野原グループは、VR撮影/3D測量で自動生成される点群データをもとに、Autodesk RevitでBIMモデリングを作成する新サービス「Scan to BIM」を2023年9月下旬から開始した。
既存構造物のデジタルデータ化で、維持管理や防災計画で新提案も
Scan to BIMは、MatterportシステムなどのVR撮影/3D測量で取得する点群データを使い、BIMモデル化するサービス。VRカメラによる撮影から点群データの取得は、Matterportカメラであれば、最短で1〜2日程度で完了するスピード感がウリとなっている。
現在、BIMは新築物件の設計プロセスでの活用が主流で、竣工後の建物(既存建物)の維持管理プロセスでの活用までは浸透していない。一方で、建物のライフサイクルは、維持管理の期間が最長でありながら、改修工事では図面がデータ化されていない、図面と現況が異なるといった難点がある。
野原グループは、2020年8月から米Matterportの日本国内販売リセラーを務め、建設・不動産業界のデジタルツイン活用支援に注力。そこで、「点群データによるBIM化」とその簡便さを周知し、既存構造物のデジタルデータ化、維持管理や防災計画などの従来業務の効率化に向けた機運醸成を目的に、Scan to BIMを本格始動するに至った。

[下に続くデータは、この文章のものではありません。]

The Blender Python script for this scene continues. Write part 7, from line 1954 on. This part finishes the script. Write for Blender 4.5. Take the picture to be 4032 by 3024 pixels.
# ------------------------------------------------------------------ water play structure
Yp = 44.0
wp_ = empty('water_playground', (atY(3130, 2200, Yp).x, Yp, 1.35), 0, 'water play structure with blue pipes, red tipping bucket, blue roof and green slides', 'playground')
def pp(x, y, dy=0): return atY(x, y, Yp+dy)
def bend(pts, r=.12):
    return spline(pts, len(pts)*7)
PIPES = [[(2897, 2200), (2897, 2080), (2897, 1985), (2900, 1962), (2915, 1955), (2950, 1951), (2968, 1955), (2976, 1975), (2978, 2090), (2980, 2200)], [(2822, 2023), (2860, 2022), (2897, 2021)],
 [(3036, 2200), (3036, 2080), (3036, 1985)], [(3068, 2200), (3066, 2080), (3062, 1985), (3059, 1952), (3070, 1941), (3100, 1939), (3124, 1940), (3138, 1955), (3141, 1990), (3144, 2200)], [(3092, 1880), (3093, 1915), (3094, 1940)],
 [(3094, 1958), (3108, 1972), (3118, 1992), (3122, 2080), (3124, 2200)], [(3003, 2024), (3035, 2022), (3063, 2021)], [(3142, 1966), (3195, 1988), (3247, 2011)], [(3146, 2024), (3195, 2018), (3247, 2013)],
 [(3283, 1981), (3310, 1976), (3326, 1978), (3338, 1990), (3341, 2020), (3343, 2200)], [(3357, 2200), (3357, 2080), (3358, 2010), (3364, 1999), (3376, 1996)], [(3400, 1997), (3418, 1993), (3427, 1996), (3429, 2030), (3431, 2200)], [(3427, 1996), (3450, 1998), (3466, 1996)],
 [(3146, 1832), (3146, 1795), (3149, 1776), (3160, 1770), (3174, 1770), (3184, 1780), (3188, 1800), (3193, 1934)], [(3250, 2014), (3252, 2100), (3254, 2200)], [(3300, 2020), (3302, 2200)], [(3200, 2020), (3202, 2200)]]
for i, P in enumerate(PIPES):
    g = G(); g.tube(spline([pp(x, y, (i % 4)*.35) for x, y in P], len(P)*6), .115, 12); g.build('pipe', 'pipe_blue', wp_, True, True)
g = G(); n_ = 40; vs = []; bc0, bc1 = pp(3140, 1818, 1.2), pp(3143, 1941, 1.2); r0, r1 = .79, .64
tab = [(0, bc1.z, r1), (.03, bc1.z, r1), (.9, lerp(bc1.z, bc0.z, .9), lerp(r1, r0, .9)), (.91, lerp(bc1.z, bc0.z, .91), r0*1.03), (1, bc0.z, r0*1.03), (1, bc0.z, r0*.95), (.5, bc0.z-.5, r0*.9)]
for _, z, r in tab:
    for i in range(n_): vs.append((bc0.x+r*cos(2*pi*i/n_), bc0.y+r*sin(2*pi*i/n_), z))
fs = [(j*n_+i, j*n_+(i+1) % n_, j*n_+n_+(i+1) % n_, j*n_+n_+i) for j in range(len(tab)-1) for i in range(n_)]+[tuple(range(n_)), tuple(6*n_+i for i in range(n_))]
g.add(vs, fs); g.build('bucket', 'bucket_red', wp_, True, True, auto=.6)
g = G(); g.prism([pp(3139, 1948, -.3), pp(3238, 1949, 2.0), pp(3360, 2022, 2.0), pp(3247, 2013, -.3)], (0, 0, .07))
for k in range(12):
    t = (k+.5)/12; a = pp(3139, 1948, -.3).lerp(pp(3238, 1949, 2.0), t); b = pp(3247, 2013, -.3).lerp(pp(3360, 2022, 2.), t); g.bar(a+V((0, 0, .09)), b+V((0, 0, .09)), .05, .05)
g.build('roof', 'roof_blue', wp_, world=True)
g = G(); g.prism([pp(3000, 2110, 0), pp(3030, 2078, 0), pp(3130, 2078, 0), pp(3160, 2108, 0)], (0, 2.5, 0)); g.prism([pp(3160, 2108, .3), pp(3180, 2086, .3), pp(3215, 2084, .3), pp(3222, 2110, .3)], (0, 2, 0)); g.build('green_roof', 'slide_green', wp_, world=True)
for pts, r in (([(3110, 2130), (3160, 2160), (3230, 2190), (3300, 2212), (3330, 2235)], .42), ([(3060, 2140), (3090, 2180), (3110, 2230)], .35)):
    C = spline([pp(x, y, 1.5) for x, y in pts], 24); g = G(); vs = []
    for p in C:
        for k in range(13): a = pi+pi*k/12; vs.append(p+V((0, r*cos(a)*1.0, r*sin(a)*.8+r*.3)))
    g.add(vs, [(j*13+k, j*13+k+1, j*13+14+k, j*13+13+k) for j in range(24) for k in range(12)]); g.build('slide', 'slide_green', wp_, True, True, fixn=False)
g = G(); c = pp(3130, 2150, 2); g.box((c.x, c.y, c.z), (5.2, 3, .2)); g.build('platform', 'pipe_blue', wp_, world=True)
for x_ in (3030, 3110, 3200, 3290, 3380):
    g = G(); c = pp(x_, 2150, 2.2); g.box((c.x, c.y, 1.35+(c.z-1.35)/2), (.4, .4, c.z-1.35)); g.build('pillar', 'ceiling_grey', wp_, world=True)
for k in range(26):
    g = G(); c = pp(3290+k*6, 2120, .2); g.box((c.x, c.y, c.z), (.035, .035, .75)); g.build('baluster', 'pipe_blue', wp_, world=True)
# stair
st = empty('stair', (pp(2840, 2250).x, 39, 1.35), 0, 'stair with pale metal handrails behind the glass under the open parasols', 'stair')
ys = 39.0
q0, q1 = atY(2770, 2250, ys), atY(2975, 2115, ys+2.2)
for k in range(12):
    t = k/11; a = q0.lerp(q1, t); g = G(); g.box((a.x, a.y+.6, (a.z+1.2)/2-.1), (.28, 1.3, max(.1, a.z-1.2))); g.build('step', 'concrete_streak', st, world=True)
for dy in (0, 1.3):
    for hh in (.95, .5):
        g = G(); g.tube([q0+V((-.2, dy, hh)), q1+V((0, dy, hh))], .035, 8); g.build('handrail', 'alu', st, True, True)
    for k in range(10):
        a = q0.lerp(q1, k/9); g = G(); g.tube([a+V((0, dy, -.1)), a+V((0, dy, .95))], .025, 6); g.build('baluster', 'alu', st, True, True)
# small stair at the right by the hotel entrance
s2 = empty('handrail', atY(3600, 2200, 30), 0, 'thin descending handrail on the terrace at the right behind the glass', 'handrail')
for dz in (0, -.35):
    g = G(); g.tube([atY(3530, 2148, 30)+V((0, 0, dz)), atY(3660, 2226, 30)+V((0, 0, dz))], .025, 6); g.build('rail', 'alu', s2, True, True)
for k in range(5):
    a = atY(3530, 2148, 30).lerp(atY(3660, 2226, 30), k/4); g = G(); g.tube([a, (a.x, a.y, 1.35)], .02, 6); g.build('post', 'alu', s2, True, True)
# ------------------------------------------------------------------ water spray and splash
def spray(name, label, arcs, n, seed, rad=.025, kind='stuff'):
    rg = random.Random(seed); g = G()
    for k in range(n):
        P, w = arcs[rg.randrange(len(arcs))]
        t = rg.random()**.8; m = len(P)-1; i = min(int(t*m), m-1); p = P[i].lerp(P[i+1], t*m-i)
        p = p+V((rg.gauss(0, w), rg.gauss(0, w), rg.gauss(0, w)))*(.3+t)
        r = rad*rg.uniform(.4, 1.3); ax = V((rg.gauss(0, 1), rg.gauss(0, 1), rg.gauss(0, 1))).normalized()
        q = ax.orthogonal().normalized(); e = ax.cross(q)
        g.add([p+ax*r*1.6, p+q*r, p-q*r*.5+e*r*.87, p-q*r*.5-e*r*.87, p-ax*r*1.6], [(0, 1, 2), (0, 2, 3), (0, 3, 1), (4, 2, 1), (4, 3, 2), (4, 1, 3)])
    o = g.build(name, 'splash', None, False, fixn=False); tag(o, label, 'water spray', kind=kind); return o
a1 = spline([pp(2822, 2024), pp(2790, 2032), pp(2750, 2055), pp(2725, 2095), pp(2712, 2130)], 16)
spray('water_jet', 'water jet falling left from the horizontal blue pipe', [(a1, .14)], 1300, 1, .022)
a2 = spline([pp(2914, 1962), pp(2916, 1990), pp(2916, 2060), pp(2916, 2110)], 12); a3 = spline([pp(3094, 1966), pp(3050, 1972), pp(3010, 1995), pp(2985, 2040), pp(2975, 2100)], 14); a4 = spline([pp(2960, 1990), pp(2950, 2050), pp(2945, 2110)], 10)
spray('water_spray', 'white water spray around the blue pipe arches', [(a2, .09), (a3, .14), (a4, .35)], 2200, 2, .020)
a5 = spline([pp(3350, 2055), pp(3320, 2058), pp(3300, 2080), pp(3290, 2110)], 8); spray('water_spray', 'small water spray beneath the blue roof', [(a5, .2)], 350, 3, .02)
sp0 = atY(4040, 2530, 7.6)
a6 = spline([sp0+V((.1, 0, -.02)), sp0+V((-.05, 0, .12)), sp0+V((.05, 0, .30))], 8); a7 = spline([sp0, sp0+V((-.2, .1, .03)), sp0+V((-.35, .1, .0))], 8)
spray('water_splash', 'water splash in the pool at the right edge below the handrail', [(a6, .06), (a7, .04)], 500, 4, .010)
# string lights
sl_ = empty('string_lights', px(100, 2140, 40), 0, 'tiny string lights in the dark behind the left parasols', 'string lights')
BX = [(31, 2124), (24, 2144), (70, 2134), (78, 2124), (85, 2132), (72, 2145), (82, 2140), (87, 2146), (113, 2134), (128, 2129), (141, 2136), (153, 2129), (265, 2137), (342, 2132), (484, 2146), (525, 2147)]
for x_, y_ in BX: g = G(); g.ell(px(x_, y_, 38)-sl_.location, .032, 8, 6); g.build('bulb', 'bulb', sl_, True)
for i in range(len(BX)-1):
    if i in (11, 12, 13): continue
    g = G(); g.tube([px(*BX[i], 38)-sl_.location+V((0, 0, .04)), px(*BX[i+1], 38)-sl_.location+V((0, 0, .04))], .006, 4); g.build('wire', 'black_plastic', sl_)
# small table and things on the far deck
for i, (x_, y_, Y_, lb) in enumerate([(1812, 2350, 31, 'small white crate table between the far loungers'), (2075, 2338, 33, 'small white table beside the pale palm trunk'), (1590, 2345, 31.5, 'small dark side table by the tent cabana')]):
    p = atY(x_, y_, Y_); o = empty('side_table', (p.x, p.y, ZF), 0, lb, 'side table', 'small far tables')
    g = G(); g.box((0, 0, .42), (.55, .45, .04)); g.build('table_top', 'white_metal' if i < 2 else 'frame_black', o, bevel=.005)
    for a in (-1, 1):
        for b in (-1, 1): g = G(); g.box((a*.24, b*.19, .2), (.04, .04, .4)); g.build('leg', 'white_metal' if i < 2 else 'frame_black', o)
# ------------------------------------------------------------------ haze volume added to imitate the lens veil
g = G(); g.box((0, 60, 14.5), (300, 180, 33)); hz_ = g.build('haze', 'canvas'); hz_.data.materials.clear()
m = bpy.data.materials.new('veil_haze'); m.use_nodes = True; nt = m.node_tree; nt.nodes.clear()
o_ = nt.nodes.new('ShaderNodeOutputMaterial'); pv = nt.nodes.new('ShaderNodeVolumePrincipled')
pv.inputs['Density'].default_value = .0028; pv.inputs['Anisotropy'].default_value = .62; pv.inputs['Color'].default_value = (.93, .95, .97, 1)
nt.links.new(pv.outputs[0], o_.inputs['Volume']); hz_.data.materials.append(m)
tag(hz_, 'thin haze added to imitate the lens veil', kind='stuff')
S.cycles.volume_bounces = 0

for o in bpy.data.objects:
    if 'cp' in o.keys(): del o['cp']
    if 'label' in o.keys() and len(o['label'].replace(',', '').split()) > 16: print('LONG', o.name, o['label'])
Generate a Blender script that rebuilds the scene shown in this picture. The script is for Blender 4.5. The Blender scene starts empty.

Scan to BIMは、既存建物のデジタル化(BIMモデル化)だけでなく、改修工事の現場調査や図面作成(2D図面の生成等)といった維持管理プロセスの変革をも支援する。野原グループでは、Scan to BIMは建物の維持管理での図面にまつわる従来の課題をデジタル技術で克服するサービスという一面も併せ持つとしている。
野原グループは、Scan to BIMのサービス開始により、不動産管理に関わる顧客と共に、維持管理を含む建物のライフサイクル全体におけるデジタルツイン(3D/VR空間モデル)活用とBIM普及による業務効率化に、より一層注力する。
同時に、既存構造物のデジタルデータ化をサポートすることで、社会インフラ全体のデジタル化とデータ連携の素地構築につなげ、防災計画の立案、より住みやすく快適な街づくりとして政府が進める「Society 5.0」構想の実現にもつなげる。